* _WORKING DATA_
Begin

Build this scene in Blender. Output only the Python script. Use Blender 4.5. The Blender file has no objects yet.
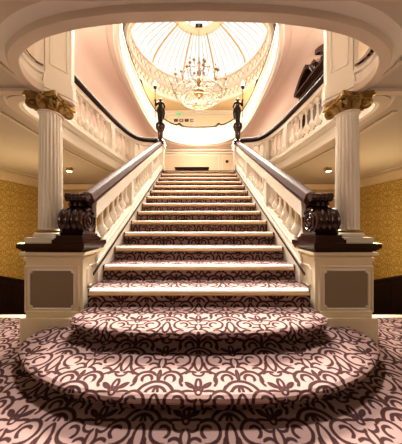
import bpy, bmesh, math, random
from mathutils import Vector, Matrix
random.seed(7)
PI = math.pi
sc = bpy.context.scene
COL = sc.collection

# ------------------------------------------------------------------ materials
def new_mat(name):
    m = bpy.data.materials.new(name); m.use_nodes = True
    nt = m.node_tree
    return m, nt, nt.nodes['Principled BSDF']

def paint(name, col, rough=.5, metal=0., var=.06, scale=6., spec=.4, bump=0., coat=0.):
    m, nt, b = new_mat(name)
    tc = nt.nodes.new('ShaderNodeTexCoord'); n = nt.nodes.new('ShaderNodeTexNoise')
    n.inputs['Scale'].default_value = scale; n.inputs['Detail'].default_value = 4
    nt.links.new(tc.outputs['Object'], n.inputs['Vector'])
    mx = nt.nodes.new('ShaderNodeMix'); mx.data_type = 'RGBA'
    mx.inputs[6].default_value = [c * (1 - var) for c in col] + [1]
    mx.inputs[7].default_value = [min(1, c * (1 + var)) for c in col] + [1]
    nt.links.new(n.outputs['Fac'], mx.inputs[0])
    nt.links.new(mx.outputs[2], b.inputs['Base Color'])
    b.inputs['Roughness'].default_value = rough
    b.inputs['Metallic'].default_value = metal
    b.inputs['Specular IOR Level'].default_value = spec
    b.inputs['Coat Weight'].default_value = coat
    b.inputs['Coat Roughness'].default_value = .12
    if bump:
        bp = nt.nodes.new('ShaderNodeBump'); bp.inputs['Strength'].default_value = bump
        bp.inputs['Distance'].default_value = .01
        nt.links.new(n.outputs['Fac'], bp.inputs['Height']); nt.links.new(bp.outputs[0], b.inputs['Normal'])
    return m

def glow(name, col, strength):
    m, nt, b = new_mat(name)
    tc = nt.nodes.new('ShaderNodeTexCoord'); n = nt.nodes.new('ShaderNodeTexNoise')
    n.inputs['Scale'].default_value = .6
    nt.links.new(tc.outputs['Object'], n.inputs['Vector'])
    mr = nt.nodes.new('ShaderNodeMapRange')
    mr.inputs[3].default_value = strength * .9; mr.inputs[4].default_value = strength * 1.1
    nt.links.new(n.outputs['Fac'], mr.inputs[0])
    b.inputs['Base Color'].default_value = (*col, 1)
    b.inputs['Emission Color'].default_value = (*col, 1)
    nt.links.new(mr.outputs[0], b.inputs['Emission Strength'])
    b.inputs['Roughness'].default_value = .4
    return m

# damask: scroll strokes laid out in one quarter of the repeat; u sideways, v down from the flower
A_, B_ = .248, .32
ARCS = [
 (0,0,.016,.006,90,180), (.248,.32,.016,.006,270,180),
 (.128,.052,.062,.0085,-25,140), (.120,.372,.062,.0085,205,140),
 (.118,.056,.030,.0085,215,125), (.345,.085,.125,.008,180,42),
 (.105,.085,.105,.0085,38,42), (-.045,.085,.068,.007,0,45),
 (.055,.125,.036,.008,250,85), (.035,.02,.035,.007,60,75),
 (.070,.222,.030,.009,280,140), (.078,.232,.068,.0095,295,95),
 (-.11,.195,.118,.0075,0,26), (0,.350,.108,.0095,300,55),
 (0,.340,.062,.009,300,75), (-.05,.315,.062,.008,0,38),
 (.298,.262,.066,.008,180,42), (.222,.238,.050,.008,110,55),
 (.165,.315,.062,.008,318,50), (.185,.385,.075,.008,262,45),
 (.190,.235,.055,.008,170,45), (.205,.215,.050,.008,262,50),
 (.135,.175,.045,.008,285,55), (.02,.175,.050,.008,300,50),
 (.245,.165,.035,.007,90,90)]

def damask_group():
    g = bpy.data.node_groups.new('damask', 'ShaderNodeTree')
    g.interface.new_socket('U', in_out='INPUT', socket_type='NodeSocketFloat')
    g.interface.new_socket('V', in_out='INPUT', socket_type='NodeSocketFloat')
    g.interface.new_socket('Fac', in_out='OUTPUT', socket_type='NodeSocketFloat')
    gi = g.nodes.new('NodeGroupInput'); go = g.nodes.new('NodeGroupOutput')
    def M(op, *ins):
        n = g.nodes.new('ShaderNodeMath'); n.operation = op
        for i, v in enumerate(ins):
            if isinstance(v, (int, float)): n.inputs[i].default_value = v
            else: g.links.new(v, n.inputs[i])
        return n.outputs[0]
    def V(op, *ins):
        n = g.nodes.new('ShaderNodeVectorMath'); n.operation = op
        for i, v in enumerate(ins):
            if isinstance(v, tuple): n.inputs[i].default_value = v
            else: g.links.new(v, n.inputs[i])
        return n.outputs['Value'] if op in ('LENGTH', 'DOT_PRODUCT') else n.outputs[0]
    u = M('PINGPONG', gi.outputs[0], A_)
    k = M('FLOOR', M('DIVIDE', gi.outputs[1], B_))
    v = M('SUBTRACT', gi.outputs[1], M('MULTIPLY', k, B_))
    par = M('FLOORED_MODULO', k, 2.0)
    u = M('ADD', u, M('MULTIPLY', par, M('SUBTRACT', A_, M('MULTIPLY', u, 2.0))))
    cx = g.nodes.new('ShaderNodeCombineXYZ')
    g.links.new(u, cx.inputs[0]); g.links.new(v, cx.inputs[1])
    best = None
    for (x, y, r, w, mid, half) in ARCS:
        w *= 1.12
        d = V('SUBTRACT', cx.outputs[0], (x, y, 0.))
        L = V('LENGTH', d)
        edge = M('ABSOLUTE', M('SUBTRACT', L, r))
        if half >= 180:
            val = M('SUBTRACT', w, edge)
        else:
            m = math.radians(mid); c = math.cos(math.radians(half))
            t = M('DIVIDE', V('DOT_PRODUCT', d, (math.cos(m), math.sin(m), 0.)), L)
            s = 3 * w / (1 - c)
            val = M('SUBTRACT', M('MINIMUM', M('MULTIPLY_ADD', t, s, -s * c), w), edge)
        best = val if best is None else M('MAXIMUM', best, val)
    mr = g.nodes.new('ShaderNodeMapRange'); mr.interpolation_type = 'SMOOTHSTEP'
    g.links.new(best, mr.inputs[0])
    mr.inputs[1].default_value = -.003; mr.inputs[2].default_value = .003
    g.links.new(mr.outputs[0], go.inputs[0])
    return g
DAMASK = damask_group()

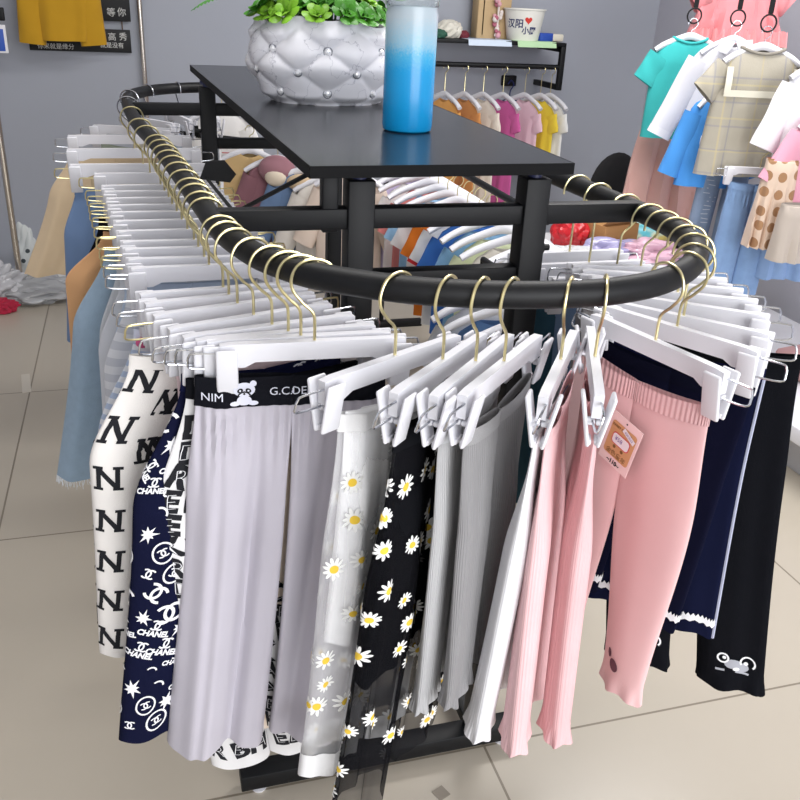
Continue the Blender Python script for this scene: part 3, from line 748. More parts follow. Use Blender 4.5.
rp = N.new('ShaderNodeValToRGB'); e = rp.color_ramp.elements; e[0].position = .492; e[0].color = (1, 1, 1, 1); e[1].position = .508; e[1].color = (1, 1, 1, 1)
x = rp.color_ramp.elements.new(.5); x.color = (.62, .62, .66, 1)
L.new(nz.outputs['Fac'], rp.inputs[0])
src = B.inputs['Base Color'].links[0].from_socket
mx = N.new('ShaderNodeMix'); mx.data_type = 'RGBA'; mx.blend_type = 'MULTIPLY'; mx.inputs[0].default_value = 1
L.new(src, mx.inputs[6]); L.new(rp.outputs[0], mx.inputs[7]); L.new(mx.outputs[2], B.inputs['Base Color'])
MB().add(vs, fs).build('bowl', M_pot, pl, angle=70)
M_cry = mat('crystal', 'f6f7fa', .05, .35); M_cup = mat('crystal_cup', '8c8f98', .3, .8)
for j, zc in enumerate((.028, .072, .116, .16)):
    for k in range(NB):
        th = TH0+(k+(.5 if j % 2 == 0 else 0))*2*PI/NB
        if zc > .15: continue
        p = pot(th, zc, .001); n = Vector((math.cos(th)/.186, math.sin(th)/.15, 0)).normalized()
        t1 = Vector((-n.y, n.x, 0)); rot = Matrix((t1, Vector((0, 0, 1)), -n)).transposed()
        mb = MB().lathe([(.0001, .007), (.0045, .0065), (.0075, .003), (.0085, 0)], 8); mb.v = [rot @ Vector((a, b, -c)) + p for a, b, c in mb.v]
        bt = mb.build('crystal_button', M_cry, pl, smooth=False)
        mb = MB().tube([(.0095*math.cos(2*PI*q/20), .0095*math.sin(2*PI*q/20), .001) for q in range(20)], .0014, 6, closed=True); mb.v = [rot @ Vector((a, b, -c)) + p for a, b, c in mb.v]
        mb.build('setting_ring', M_cup, bt)
G1 = mat('leaf_green', '3f8020', .4, 0, .25, 30); G2 = mat('leaf_lime', '6fa12a', .4, 0, .2, 30); G3 = mat('fern_green', '3a7a26', .5, 0, .2, 30)
plant = empty('artificial_plant', 'green artificial fern and round leaved rosettes filling the white planter', 'plant', PC+Vector((0, 0, HP-.03)))
rnd = random.Random(21)
MB().lathe([(.0001, .032), (.06, .03), (.115, .012), (.12, .0)], 24, sx=1.15).build('moss_base', mat('dark_moss', '22330f', .9, 0, .3, 40, .5, 120), plant)
def rosette(c, r, tilt, az, m):
    mb = MB()
    Rm = Matrix.Rotation(az, 3, 'Z') @ Matrix.Rotation(tilt, 3, 'X')
    for ringi, (n, rad, elev) in enumerate(((6, 1.0, .35), (5, .62, .8), (3, .3, 1.2))):
        for k in range(n):
            t = 2*PI*k/n+ringi*.5+rnd.uniform(-.2, .2); lr = r*(.56 if ringi == 0 else .44 if ringi == 1 else .28)
            d = Vector((math.cos(t)*math.cos(elev), math.sin(t)*math.cos(elev), math.sin(elev)*.8)); side = Vector((-math.sin(t), math.cos(t), 0)); nrm = d.cross(side)
            cc = d*r*rad; V = [cc-d*lr*.1+nrm*.002]; F = []
            for q in range(10):
                a = 2*PI*q/10; V.append(cc+d*(lr*math.cos(a))*1.05+side*lr*.95*math.sin(a)-nrm*(.25*lr*(1 if abs(math.sin(a)) > .6 else .6)))
            for q in range(10): F.append([0, 1+q, 1+(q+1) % 10])
            mb.add([Rm @ v + Vector(c) for v in V], F)
            mb.tube([Rm @ Vector((0, 0, -.01)) + Vector(c), Rm @ (cc*.8) + Vector(c)], .0013, 4)
    mb.tube([(c[0]*.8, c[1]*.8, .01), c], .0022, 5)
    return mb.build('leaf_rosette', m, plant)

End

Above are some records. Count the lines among them with the word "Blender", and answer with the number only.

2